Although eBay's guidance for 2012 was mixed, this was mainly to do with conservatism on the part of management, particularly given the eurozone uncertainty. I recommend buying the stock from a medium-term perspective, as the turnaround of its core marketplace business continues to attract more and more consumers.

Apple is a good company and its business fundamentals are going in the right direction as it continues to gain market share in the fast growing smart phone and tablet space. However, I am a bit skeptical on the stock after its recent run-up. I believe most of the positives are now already priced into the stock. Going forward, my key concern with the stock is declining iPhone sales in the coming quarters, as I have described in a previous article. I have a neutral rating on the stock.

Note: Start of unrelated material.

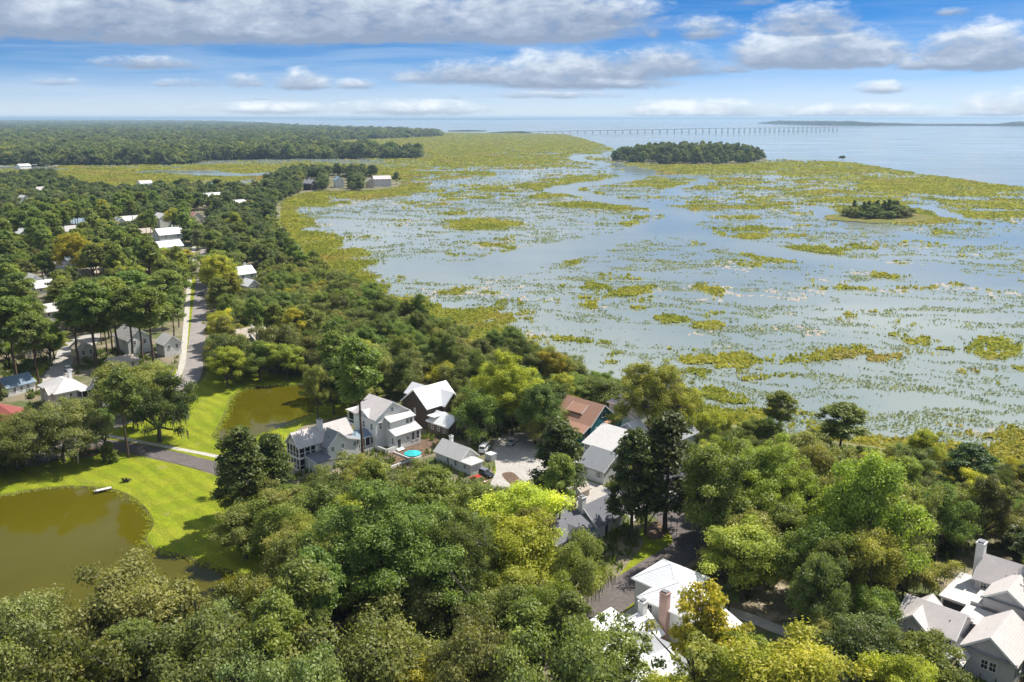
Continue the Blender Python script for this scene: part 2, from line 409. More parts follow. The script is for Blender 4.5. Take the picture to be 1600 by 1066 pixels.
def bank(name, loop, m, w=1.6, zo=.05, zi=-1.2):
    """sloping rim between a pond and the ground around it"""
    L = np.array(loop); n = len(L); T = np.roll(L, -1, 0) - np.roll(L, 1, 0); T /= np.linalg.norm(T, axis=1)[:, None] + 1e-9
    A = sum(L[i, 0] * L[(i + 1) % n, 1] - L[(i + 1) % n, 0] * L[i, 1] for i in range(n))
    Nn = np.stack([T[:, 1], -T[:, 0]], 1) * (1 if A > 0 else -1)
    o = L + Nn * .35; i_ = L - Nn * w
    V = [(*p, .015) for p in o] + [(*p, .03) for p in L] + [(*p, zi) for p in i_]
    F = [(r * n + k, r * n + (k + 1) % n, (r + 1) * n + (k + 1) % n, (r + 1) * n + k) for r in range(2) for k in range(n)]
    obj(name, mesh_np(name, V, F, m), kind='structure')
    return o, Nn
BANKM = ground_mat('bank_earth', [(.10, .085, .03), (.16, .14, .05), (.07, .07, .02)], [.5, 1.4], .5, 4)
bank('pond_bank', POND1, BANKM); bank('pond_bank', POND2, BANKM)
def water_sheet(loop):
    L = np.array(loop); c = L.mean(0)
    sheet('pond_water', [[tuple(c + (p - c) * 1.004) for p in L]], -.35, POND)
water_sheet(POND1); water_sheet(POND2)

# lawns, drives, roads and paths, each a sheet a little above the one below
lawn1 = px_loop([(-420, 775), (-150, 752), (0, 733), (60, 727), (120, 712), (175, 706), (230, 716), (300, 732), (365, 752), (440, 772), (500, 800), (520, 850), (480, 885), (445, 905), (452, 950), (340, 1022), (150, 1105), (-100, 1200), (-430, 1270)])
sheet('lawn', [lawn1, POND1], .03, LAWN)
lawn2 = px_loop([(118, 676), (175, 672), (210, 652), (262, 622), (292, 606), (318, 592), (326, 560), (331, 530), (336, 510), (356, 516), (370, 560), (420, 582), (500, 588), (560, 590), (580, 612), (562, 640), (515, 655), (470, 668), (452, 690), (440, 730), (362, 728), (300, 712), (240, 698), (172, 687)])
sheet('lawn', [lawn2, POND2], .03, LAWN)
for px in ([(962, 905), (985, 876), (1005, 850), (1000, 826), (1040, 814), (1056, 828), (1058, 842), (1040, 858), (1000, 884), (972, 906), (948, 922)],
           [(940, 972), (962, 958), (1000, 932), (1018, 918), (1020, 934), (985, 962), (945, 990), (915, 1004)],
           [(1024, 788), (1040, 784), (1056, 797), (1050, 811), (1034, 806)],
           [(268, 585), (284, 572), (276, 600), (262, 612)], [(48, 592), (66, 568), (76, 572), (62, 590), (52, 598)],
           [(286, 560), (291, 500), (298, 440), (306, 440), (300, 500), (295, 560), (286, 592), (278, 596)],
           [(775, 725), (795, 722), (802, 735), (790, 746), (772, 742)], [(330, 500), (352, 492), (400, 500), (380, 520), (345, 522)],
           [(500, 598), (560, 580), (620, 590), (640, 600), (600, 616), (560, 640)], [(286, 352), (298, 350), (306, 366), (292, 376)]):
    sheet('lawn', [px_loop(px, 4)], .02, LAWN)
def ribbon(name, px, w, z, m, extra=None):
    L = smooth_loop([G(*p) for p in px], 6, False); L = np.array(L)
    T = np.gradient(L, axis=0); T /= np.linalg.norm(T, axis=1)[:, None]; Nn = np.stack([-T[:, 1], T[:, 0]], 1)
    V = [(*p, z) for p in L - Nn * w / 2] + [(*p, z) for p in L + Nn * w / 2]; n = len(L)
    F = [(k, k + 1, n + k + 1, n + k) for k in range(n - 1)]
    LINES.append((L, w)); me = mesh_np(name, V, F, m)
    o = obj(name, me, kind='structure'); return o, L, Nn
ribbon('road', [(326, 330), (322, 380), (318, 420), (313, 470), (310, 510), (306, 550), (300, 585), (286, 608), (255, 628), (215, 648), (170, 668), (120, 690), (60, 720)], 5.6, .05, ASPHL)
ribbon('road', [(-60, 705), (60, 694), (140, 692), (210, 701), (270, 714), (340, 732), (410, 752), (470, 775)], 5.2, .06, ASPH)
ribbon('road', [(850, 1045), (900, 990), (942, 950), (982, 917), (1022, 890), (1056, 869), (1078, 852), (1072, 832), (1055, 813), (1033, 795), (1015, 782)], 6.6, .05, ASPH)
ribbon('road', [(1066, 858), (1110, 862), (1180, 872), (1260, 890)], 5.0, .045, ASPH)
ribbon('sidewalk', [(303, 385), (297, 430), (292, 490), (288, 540), (283, 575), (268, 600), (235, 622), (190, 645), (130, 672)], 2.0, .055, WALK)
ribbon('sidewalk', [(80, 668), (150, 678), (210, 689), (280, 702), (350, 716), (440, 738)], 1.5, .045, WALK)
ribbon('sidewalk', [(925, 1012), (965, 975), (1005, 943), (1030, 920)], 1.6, .04, WALK)
ribbon('footpath', [(1120, 950), (1170, 965), (1220, 985), (1300, 1010)], 2.6, .03, WALK)
for px in ([(766, 762), (775, 735), (770, 700), (782, 680), (812, 676), (850, 688), (862, 720), (850, 745), (826, 750), (800, 770)],
           [(880, 770), (900, 748), (950, 762), (985, 772), (990, 800), (960, 805), (925, 795), (890, 790)],
           [(58, 612), (74, 580), (86, 560), (92, 545), (112, 530), (150, 518), (158, 530), (120, 556), (108, 578), (100, 600), (80, 612)],
           [(980, 790), (1010, 770), (1045, 775), (1040, 786), (1010, 795), (990, 815)]):
    sheet('driveway', [px_loop(px, 4)], .035, CONC)
for px in ([(462, 598), (478, 590), (500, 590), (498, 600), (480, 602)], [(1180, 900), (1240, 880), (1280, 920), (1260, 960), (1200, 970), (1170, 940)], [(1500, 905), (1540, 880), (1580, 880), (1560, 900), (1490, 935)],
           [(1440, 890), (1480, 880), (1500, 905), (1470, 915)], [(330, 575), (372, 572), (420, 580), (400, 590), (350, 588)]):
    sheet('sandy_clearing', [px_loop(px, 4)], .025, SAND)
for px in ([(608, 730), (590, 705), (640, 690), (672, 676), (700, 676), (690, 690), (660, 710), (640, 735)], [(1010, 826), (1030, 812), (1044, 818), (1036, 840), (1015, 842)], [(784, 742), (800, 738), (812, 750), (800, 758)], [(110, 705), (150, 700), (150, 712), (115, 716)]):
    sheet('mulch_bed', [px_loop(px, 4)], .04, MULCH)

# ------------------------------------------------------------------ marsh grass, mud rims and the far shores
def marsh_fields(X_, Y_):
    """grass, thin reeds and mud of the tidal flat at each point"""
    Rr = np.hypot(X_, Y_)
    cy = Y_ * math.cos(PITCH) + CAM_H * math.sin(PITCH); cz = Y_ * math.sin(PITCH) - CAM_H * math.cos(PITCH)
    px = 800 + FPX * X_ / cy; py = 533 - FPX * cz / cy
    D = np.full(X_.shape, .15)
    def blob(x, y, rx, ry, v):
        nonlocal D
        D = np.maximum(D, v * np.exp(-(((px - x) / rx) ** 2 + ((py - y) / ry) ** 2) ** 1.5))
    for q in [(700, 226, 270, 26, .80), (450, 268, 330, 14, 1.0), (200, 274, 240, 16, 1.1), (880, 222, 90, 20, .95), (760, 250, 170, 14, .85), (640, 262, 60, 10, .7),
              (1120, 262, 150, 11, 1.0), (1080, 285, 160, 12, .55), (1330, 262, 160, 14, .85), (1480, 290, 200, 18, .95), (1330, 300, 220, 20, .55), (1560, 330, 160, 22, .75), (1300, 270, 120, 12, .6),
              (930, 282, 90, 10, .75), (830, 300, 140, 16, .6), (720, 300, 170, 14, .38), (930, 320, 90, 12, .5), (1000, 345, 120, 14, .4), (1120, 325, 130, 20, .45), (850, 290, 60, 7, .9),
              (1215, 318, 70, 10, .7), (1180, 365, 120, 12, .55), (1270, 400, 130, 18, .62), (1450, 385, 140, 14, .6), (1560, 400, 90, 20, .45), (1400, 335, 130, 22, .85),
              (745, 350, 75, 12, .62), (720, 330, 70, 8, .45), (880, 405, 32, 12, .68), (930, 438, 90, 22, .62), (1000, 455, 50, 16, .85), (915, 445, 70, 8, .75), (1000, 475, 30, 10, .55),
              (1045, 498, 36, 9, .62), (1105, 508, 40, 9, .62), (915, 478, 34, 10, .5), (960, 560, 40, 14, .55), (1010, 555, 70, 10, .42), (1090, 560, 50, 9, .5), (1150, 560, 32, 14, .62), (985, 552, 30, 8, .5),
              (1310, 548, 60, 16, .60), (1380, 560, 40, 10, .55), (1240, 585, 34, 8, .55), (1290, 586, 30, 8, .55), (1320, 494, 24, 9, .55), (1500, 580, 60, 12, .5), (1440, 530, 50, 10, .48), (1550, 545, 60, 22, .5), (1470, 548, 40, 8, .55), (1400, 525, 30, 8, .55),
              (1380, 430, 60, 14, .5), (1270, 520, 30, 12, .42), (1520, 600, 50, 10, .45), (1330, 585, 40, 8, .4), (1180, 590, 40, 8, .45),
              (540, 425, 60, 20, .5), (620, 475, 70, 16, .5), (730, 520, 70, 18, .85), (780, 540, 60, 14, .7), (860, 570, 80, 14, .5), (500, 400, 40, 14, .5), (900, 590, 60, 10, .45),
              (480, 312, 60, 12, .9), (560, 303, 90, 7, 1.0), (450, 335, 16, 20, .7), (640, 296, 60, 6, .7),
              (1350, 690, 120, 12, .36), (1450, 668, 90, 10, .32), (1250, 660, 60, 10, .36), (1570, 700, 80, 14, .36), (1180, 640, 60, 12, .36), (1100, 610, 60, 10, .36)]: blob(*q)
    def cut(pts, wx):
        nonlocal D
        d = edge_dist(X_ + wbx, Y_ + wby, smooth_loop([G(*p) for p in pts], 3, False), False)
        D = np.where(d < wx * 2.2, np.minimum(D, -.7 + 1.4 * np.clip((d - wx * .8) / (wx * 1.4), 0, 1)), D)
    wbx = 22 * (N2.f(X_ / 40 + 5, Y_ / 40, 3) - .5); wby = 26 * (N3.f(X_ / 45, Y_ / 45 + 8, 3) - .5)
    cut([(660, 266), (760, 266), (880, 264), (960, 266), (990, 272)], 10)
    cut([(975, 232), (950, 240), (915, 242), (900, 247), (940, 255), (985, 262), (1000, 272), (960, 282), (900, 290), (880, 297), (925, 306), (980, 316), (1040, 325), (1066, 338), (1050, 352), (1090, 368), (1160, 380), (1250, 402), (1370, 415), (1560, 440)], 11)
    cut([(1050, 352), (960, 372), (860, 390), (760, 420), (640, 420)], 14)
    cut([(1010, 272), (1080, 276), (1110, 284), (1050, 294), (1080, 305)], 7)
    cut([(1240, 322), (1275, 325), (1330, 345), (1400, 362), (1480, 378), (1560, 375), (1620, 370), (1700, 380)], 7)
    cut([(1600, 352), (1500, 340), (1455, 326), (1440, 320)], 5)
    cut([(255, 268), (300, 268), (345, 272), (400, 273), (430, 271)], 20)
    cut([(60, 262), (80, 265)], 14)
    edge_x = [-600, 350, 560, 700, 800, 880, 910, 945, 965, 1200, 1330, 1410, 1480, 1560, 1700, 2200]
    edge_y = [196, 196, 200, 205, 207, 209, 216, 226, 234, 246, 253, 266, 276, 288, 300, 330]
    lim = np.interp(px, edge_x, edge_y)
    D = D - 3.0 * np.clip((lim - py) / 6.0 + .25, 0, 1)
    land = inside(X_, Y_, LAND); land2 = inside(X_, Y_, LAND2); dl = edge_dist(X_, Y_, LAND); dl2 = edge_dist(X_, Y_, LAND2)
    D = D + np.where((dl < 42) & ~land, .62 * (1 - dl / 42), 0)
    wx = X_ + 26 * (N1.f(X_ / 60, Y_ / 60, 3) - .5); wy = Y_ + 26 * (N2.f(X_ / 60, Y_ / 60, 3) - .5)
    big = N1.f(wx / 30, wy / 26, 5, .55); rid = 1 - np.abs(2 * N2.f(wx / 55, wy / 55, 4, .5) - 1)
    fine = N3.f(X_ / 4.2, Y_ / 4.2, 4, .6); fine2 = N1.f(X_ / 1.9 + 3, Y_ / 2.6, 3, .6)
    s = (big - .5) * 2.0 + (D - .475) * 1.5 - np.clip(rid - .86, 0, 1) * 4.5 * (D > .5) + (fine - .5) * .75 + (fine2 - .5) * .4
    zone = N3.f(wx / 46, wy / 70, 4, .58)
    tx = X_ + 34 * (N3.f(X_ / 70, Y_ / 70, 3) - .5); ty = Y_ + 26 * (N1.f(X_ / 50 + 9, Y_ / 50, 3) - .5) + .18 * X_
    rg1 = 1 - np.abs(2 * N2.f(tx / 52, ty / 23, 3, .5) - 1); rg2 = 1 - np.abs(2 * N3.f(tx / 30 + 4, ty / 14, 3, .5) - 1)
    strk = .30 * np.maximum(rg1 ** 8, .9 * rg2 ** 8) + .40 * N2.f(tx / 21, ty / 9.0, 4, .56)
    cover = np.clip(.33 + (zone - .5) * .9 + np.clip(D, -1, .6) * .38, 0, .70)
    open_ = np.clip((D + .15) / .2, 0, 1)
    s2 = ((strk - (.383 - .26 * (cover - .33))) + (fine - .5) * .14) * open_ - (1 - open_)
    mud = np.clip(1 - np.abs(s + .16) / .15, 0, 1) * (N2.f(X_ / 40 + 7, Y_ / 40, 3) > .55) * (fine2 > .42)
    river = py < lim - 1
    ok = ~(land & (dl > 3)) & ~(land2 & (dl2 > 20)) & ~river
    for isl in ISLES: ok &= ~inside(X_, Y_, isl)
    return s, s2, mud, ok, (land & (dl <= 3)), fine, fine2, Rr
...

LinkedIn is a good sell candidate at current levels. I expect LinkedIn to see some serious competition from Branchout going forward. Branchout is LinkedIn's competitor and uses Facebook as a platform. It now has over 12.5 million monthly active users, up from just 1 million at the beginning of the year. Branchout's rapid growth poses a big risk to LinkedIn. Its user friendly interface and utility in terms of serving both the low-end, as well as high-end job market makes it worthy competition for LinkedIn.

In a recent article - LinkedIn Now Has Some Serious Competition - I detailed the risks Branchout poses to LinkedIn. The broader investment community is clearly ignoring this threat, as is evident from LinkedIn's 47% YTD rise. I believe we are in for a big surprise on the downside. I expect a correction in LinkedIn's price - sooner rather than later.